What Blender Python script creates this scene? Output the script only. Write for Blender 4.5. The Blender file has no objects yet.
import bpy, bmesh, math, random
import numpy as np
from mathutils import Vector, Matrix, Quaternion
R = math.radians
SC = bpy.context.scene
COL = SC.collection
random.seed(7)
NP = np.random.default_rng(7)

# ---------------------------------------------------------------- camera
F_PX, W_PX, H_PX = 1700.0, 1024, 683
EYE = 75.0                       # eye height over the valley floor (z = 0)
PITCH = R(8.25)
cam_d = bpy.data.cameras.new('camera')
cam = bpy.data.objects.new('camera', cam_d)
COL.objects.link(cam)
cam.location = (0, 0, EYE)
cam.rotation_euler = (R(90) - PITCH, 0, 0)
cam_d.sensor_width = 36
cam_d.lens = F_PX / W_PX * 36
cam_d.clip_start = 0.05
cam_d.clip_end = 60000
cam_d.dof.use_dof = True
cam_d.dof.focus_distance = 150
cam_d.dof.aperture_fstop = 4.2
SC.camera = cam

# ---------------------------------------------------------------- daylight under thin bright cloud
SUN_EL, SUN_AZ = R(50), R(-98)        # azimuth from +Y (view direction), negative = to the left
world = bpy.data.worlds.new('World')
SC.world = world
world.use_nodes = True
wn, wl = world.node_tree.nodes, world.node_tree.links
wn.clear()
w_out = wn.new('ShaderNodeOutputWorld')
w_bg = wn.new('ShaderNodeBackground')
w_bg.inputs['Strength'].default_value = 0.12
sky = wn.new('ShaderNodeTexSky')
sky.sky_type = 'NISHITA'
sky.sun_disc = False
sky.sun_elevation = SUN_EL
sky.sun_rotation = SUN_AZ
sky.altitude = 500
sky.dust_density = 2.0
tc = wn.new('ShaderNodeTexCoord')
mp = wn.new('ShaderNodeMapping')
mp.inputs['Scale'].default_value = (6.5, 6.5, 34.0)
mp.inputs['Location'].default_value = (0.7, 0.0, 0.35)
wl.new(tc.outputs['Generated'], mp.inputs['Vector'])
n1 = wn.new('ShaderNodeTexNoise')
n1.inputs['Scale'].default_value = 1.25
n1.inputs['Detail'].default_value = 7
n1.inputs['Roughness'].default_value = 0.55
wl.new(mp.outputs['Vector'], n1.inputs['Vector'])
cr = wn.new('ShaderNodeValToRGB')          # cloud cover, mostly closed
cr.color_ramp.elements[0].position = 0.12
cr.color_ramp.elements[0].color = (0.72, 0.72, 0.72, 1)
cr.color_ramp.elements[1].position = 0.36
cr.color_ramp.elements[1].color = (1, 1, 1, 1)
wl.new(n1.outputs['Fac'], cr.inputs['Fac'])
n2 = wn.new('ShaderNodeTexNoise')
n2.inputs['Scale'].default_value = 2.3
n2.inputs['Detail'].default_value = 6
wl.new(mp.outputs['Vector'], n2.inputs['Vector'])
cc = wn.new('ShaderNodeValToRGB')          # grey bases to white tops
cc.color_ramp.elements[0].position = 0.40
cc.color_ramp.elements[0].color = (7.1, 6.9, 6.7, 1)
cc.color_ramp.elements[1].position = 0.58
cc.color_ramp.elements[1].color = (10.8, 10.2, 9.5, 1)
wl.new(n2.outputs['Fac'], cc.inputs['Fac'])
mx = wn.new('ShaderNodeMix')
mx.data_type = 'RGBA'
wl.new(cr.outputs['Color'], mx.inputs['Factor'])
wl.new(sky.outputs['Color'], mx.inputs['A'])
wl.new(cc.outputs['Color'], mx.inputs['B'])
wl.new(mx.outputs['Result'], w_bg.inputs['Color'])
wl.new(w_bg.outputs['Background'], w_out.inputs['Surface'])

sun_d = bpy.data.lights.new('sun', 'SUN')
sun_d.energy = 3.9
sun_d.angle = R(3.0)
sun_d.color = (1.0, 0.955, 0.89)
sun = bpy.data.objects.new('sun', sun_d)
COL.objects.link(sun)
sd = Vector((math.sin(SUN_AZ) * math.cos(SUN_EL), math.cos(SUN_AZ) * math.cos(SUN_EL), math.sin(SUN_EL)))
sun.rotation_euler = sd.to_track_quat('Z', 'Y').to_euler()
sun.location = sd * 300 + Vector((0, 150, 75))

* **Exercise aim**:
Take every line containing the word "scene" and copy it.

* **Answer to this problem**:
What Blender Python script creates this scene? Output the script only. Write for Blender 4.5. The Blender file has no objects yet.
SC = bpy.context.scene